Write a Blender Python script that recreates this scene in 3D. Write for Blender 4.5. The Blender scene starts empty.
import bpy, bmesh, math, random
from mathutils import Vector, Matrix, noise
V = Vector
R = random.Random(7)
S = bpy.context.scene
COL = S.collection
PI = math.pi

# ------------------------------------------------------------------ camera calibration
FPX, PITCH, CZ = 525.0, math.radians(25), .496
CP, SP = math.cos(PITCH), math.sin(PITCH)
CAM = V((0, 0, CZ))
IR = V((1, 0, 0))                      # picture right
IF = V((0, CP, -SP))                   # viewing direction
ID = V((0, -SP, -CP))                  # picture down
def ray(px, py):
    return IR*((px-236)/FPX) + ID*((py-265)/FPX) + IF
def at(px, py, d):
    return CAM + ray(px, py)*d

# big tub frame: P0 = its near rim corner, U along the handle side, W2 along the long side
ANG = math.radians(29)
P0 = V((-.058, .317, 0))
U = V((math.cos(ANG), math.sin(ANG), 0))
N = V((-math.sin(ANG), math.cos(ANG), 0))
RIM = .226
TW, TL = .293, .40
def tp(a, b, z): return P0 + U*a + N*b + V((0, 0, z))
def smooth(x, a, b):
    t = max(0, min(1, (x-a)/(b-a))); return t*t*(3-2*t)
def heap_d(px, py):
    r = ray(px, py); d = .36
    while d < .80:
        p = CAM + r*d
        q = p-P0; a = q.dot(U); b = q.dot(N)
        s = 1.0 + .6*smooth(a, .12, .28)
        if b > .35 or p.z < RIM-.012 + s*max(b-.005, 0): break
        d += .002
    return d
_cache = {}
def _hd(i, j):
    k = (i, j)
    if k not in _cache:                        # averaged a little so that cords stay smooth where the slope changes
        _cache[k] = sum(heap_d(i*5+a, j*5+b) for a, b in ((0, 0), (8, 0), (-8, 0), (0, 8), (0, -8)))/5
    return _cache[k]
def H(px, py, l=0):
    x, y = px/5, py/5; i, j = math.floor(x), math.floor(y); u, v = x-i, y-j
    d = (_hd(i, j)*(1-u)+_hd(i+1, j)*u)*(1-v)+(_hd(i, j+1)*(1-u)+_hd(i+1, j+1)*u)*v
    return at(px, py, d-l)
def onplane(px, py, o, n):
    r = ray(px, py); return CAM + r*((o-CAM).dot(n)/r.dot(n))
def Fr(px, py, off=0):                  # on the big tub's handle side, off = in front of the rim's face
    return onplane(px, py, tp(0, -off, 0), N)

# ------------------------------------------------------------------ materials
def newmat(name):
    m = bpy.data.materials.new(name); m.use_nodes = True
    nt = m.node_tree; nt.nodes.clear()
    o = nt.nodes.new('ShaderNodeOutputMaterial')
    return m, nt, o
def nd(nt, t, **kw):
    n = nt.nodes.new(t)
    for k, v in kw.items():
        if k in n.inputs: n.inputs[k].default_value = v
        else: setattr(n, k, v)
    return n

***

The lines from the top of the data above down to the line containing "PI = math.pi" are to be copied exactly; no other line should appear.

TASK RESPONSE:
Write a Blender Python script that recreates this scene in 3D. Write for Blender 4.5. The Blender scene starts empty.
import bpy, bmesh, math, random
from mathutils import Vector, Matrix, noise
V = Vector
R = random.Random(7)
S = bpy.context.scene
COL = S.collection
PI = math.pi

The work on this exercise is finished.